# Material for this exercise:
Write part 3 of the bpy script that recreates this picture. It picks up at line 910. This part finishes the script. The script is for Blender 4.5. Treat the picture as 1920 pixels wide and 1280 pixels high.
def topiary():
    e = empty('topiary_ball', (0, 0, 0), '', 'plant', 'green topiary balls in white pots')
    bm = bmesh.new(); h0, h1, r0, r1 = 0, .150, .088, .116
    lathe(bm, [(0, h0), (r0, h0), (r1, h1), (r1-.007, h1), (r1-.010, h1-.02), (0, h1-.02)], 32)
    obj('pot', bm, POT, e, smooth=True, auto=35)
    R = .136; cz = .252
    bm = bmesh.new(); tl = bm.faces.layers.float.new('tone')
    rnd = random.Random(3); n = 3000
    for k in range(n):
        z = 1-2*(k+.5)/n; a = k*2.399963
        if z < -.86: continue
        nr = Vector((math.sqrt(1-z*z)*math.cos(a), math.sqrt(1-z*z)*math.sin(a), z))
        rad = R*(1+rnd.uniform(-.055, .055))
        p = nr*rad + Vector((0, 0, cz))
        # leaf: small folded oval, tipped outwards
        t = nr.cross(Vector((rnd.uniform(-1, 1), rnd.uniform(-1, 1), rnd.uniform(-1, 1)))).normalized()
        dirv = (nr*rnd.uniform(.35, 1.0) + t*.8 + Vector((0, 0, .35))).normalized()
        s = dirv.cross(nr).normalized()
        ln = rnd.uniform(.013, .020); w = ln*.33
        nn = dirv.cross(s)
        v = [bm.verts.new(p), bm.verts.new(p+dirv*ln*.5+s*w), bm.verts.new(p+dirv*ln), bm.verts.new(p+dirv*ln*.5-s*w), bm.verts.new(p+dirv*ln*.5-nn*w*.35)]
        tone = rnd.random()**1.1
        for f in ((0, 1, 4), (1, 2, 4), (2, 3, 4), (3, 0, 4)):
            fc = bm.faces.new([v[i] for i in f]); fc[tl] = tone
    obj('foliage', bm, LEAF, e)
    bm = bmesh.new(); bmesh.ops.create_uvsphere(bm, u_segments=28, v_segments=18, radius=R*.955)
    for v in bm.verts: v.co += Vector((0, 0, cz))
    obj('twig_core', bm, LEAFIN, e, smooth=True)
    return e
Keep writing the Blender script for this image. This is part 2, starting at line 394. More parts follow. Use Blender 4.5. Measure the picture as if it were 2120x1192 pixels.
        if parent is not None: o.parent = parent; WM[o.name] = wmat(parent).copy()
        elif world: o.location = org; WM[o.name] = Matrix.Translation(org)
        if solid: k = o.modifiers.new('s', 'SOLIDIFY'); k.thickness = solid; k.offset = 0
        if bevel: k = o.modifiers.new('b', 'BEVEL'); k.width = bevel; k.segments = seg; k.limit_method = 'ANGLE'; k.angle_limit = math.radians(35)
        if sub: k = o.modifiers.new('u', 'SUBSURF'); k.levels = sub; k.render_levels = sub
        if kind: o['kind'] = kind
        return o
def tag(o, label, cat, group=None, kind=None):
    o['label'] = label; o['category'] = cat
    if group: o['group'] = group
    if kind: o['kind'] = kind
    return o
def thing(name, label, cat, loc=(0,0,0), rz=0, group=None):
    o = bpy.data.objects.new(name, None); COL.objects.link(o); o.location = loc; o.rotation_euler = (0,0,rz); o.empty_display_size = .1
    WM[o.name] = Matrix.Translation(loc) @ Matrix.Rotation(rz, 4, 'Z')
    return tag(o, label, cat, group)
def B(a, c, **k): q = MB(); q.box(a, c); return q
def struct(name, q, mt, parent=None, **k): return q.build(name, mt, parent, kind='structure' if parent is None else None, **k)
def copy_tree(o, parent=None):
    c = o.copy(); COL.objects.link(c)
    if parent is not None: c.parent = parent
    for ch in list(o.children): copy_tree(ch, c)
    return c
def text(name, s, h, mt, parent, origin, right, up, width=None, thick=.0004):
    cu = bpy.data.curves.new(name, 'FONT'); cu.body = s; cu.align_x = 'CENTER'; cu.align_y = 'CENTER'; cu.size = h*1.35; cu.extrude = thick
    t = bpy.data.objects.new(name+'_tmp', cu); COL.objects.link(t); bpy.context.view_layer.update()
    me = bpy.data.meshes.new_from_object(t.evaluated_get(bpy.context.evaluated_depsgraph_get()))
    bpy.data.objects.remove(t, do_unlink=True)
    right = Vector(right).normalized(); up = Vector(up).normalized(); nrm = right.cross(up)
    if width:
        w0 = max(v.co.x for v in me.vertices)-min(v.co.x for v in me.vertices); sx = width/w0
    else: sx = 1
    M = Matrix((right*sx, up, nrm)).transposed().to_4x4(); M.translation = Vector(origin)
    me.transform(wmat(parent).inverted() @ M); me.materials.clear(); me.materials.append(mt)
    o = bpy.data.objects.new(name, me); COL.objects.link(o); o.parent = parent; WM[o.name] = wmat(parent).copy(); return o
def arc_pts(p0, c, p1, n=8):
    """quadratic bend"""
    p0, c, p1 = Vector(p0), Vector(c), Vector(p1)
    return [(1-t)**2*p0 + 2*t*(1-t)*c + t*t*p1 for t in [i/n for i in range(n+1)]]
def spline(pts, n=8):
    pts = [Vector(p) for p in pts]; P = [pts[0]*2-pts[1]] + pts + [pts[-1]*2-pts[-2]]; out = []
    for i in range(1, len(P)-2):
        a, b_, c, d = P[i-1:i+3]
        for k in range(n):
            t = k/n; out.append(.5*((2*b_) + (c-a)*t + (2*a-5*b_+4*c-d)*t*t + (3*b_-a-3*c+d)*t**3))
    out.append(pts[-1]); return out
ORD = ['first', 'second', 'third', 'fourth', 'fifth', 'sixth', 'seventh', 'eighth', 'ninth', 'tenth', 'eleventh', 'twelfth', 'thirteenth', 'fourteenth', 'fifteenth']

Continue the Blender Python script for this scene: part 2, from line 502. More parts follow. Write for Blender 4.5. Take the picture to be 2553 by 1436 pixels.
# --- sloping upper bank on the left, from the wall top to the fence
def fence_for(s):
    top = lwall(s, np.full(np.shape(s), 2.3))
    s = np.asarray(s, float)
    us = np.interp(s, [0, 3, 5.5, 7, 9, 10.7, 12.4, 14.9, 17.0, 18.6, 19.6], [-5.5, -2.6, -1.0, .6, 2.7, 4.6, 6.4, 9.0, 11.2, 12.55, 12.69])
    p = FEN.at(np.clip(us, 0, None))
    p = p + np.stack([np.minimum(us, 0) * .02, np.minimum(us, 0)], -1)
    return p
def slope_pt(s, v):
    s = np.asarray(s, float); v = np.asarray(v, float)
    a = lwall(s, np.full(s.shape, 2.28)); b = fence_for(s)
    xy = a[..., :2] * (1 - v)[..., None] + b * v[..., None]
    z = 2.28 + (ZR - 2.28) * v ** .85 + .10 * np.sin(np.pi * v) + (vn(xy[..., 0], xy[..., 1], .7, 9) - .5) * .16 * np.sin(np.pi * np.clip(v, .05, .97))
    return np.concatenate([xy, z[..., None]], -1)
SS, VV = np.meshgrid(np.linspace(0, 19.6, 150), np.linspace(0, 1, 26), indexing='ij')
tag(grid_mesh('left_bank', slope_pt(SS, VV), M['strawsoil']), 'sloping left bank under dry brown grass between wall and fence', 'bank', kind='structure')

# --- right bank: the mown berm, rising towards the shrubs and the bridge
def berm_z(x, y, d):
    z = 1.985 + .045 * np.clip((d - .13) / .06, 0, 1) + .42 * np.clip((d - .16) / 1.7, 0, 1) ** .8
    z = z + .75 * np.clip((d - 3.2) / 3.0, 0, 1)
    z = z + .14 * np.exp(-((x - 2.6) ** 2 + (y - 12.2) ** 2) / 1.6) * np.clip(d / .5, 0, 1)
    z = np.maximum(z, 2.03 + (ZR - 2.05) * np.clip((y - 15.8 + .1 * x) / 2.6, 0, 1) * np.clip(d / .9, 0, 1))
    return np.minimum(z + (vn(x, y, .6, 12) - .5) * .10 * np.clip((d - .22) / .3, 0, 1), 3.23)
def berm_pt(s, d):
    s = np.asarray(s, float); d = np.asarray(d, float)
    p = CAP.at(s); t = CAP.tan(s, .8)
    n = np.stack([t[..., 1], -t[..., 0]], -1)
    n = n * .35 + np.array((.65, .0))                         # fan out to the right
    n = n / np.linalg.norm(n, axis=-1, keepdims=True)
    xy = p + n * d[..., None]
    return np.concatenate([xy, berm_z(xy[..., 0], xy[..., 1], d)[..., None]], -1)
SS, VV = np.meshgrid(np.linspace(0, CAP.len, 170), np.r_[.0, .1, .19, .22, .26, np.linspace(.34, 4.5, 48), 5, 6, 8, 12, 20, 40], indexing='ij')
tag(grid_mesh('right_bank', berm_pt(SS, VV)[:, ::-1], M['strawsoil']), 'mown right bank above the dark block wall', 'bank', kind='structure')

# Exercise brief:
Copy exactly, and only, the lines from the one containing "Continue the Blender" through the one containing "fence', 'bank', kind='structure')".

# Complete answer:
Continue the Blender Python script for this scene: part 2, from line 502. More parts follow. Write for Blender 4.5. Take the picture to be 2553 by 1436 pixels.
# --- sloping upper bank on the left, from the wall top to the fence
def fence_for(s):
    top = lwall(s, np.full(np.shape(s), 2.3))
    s = np.asarray(s, float)
    us = np.interp(s, [0, 3, 5.5, 7, 9, 10.7, 12.4, 14.9, 17.0, 18.6, 19.6], [-5.5, -2.6, -1.0, .6, 2.7, 4.6, 6.4, 9.0, 11.2, 12.55, 12.69])
    p = FEN.at(np.clip(us, 0, None))
    p = p + np.stack([np.minimum(us, 0) * .02, np.minimum(us, 0)], -1)
    return p
def slope_pt(s, v):
    s = np.asarray(s, float); v = np.asarray(v, float)
    a = lwall(s, np.full(s.shape, 2.28)); b = fence_for(s)
    xy = a[..., :2] * (1 - v)[..., None] + b * v[..., None]
    z = 2.28 + (ZR - 2.28) * v ** .85 + .10 * np.sin(np.pi * v) + (vn(xy[..., 0], xy[..., 1], .7, 9) - .5) * .16 * np.sin(np.pi * np.clip(v, .05, .97))
    return np.concatenate([xy, z[..., None]], -1)
SS, VV = np.meshgrid(np.linspace(0, 19.6, 150), np.linspace(0, 1, 26), indexing='ij')
tag(grid_mesh('left_bank', slope_pt(SS, VV), M['strawsoil']), 'sloping left bank under dry brown grass between wall and fence', 'bank', kind='structure')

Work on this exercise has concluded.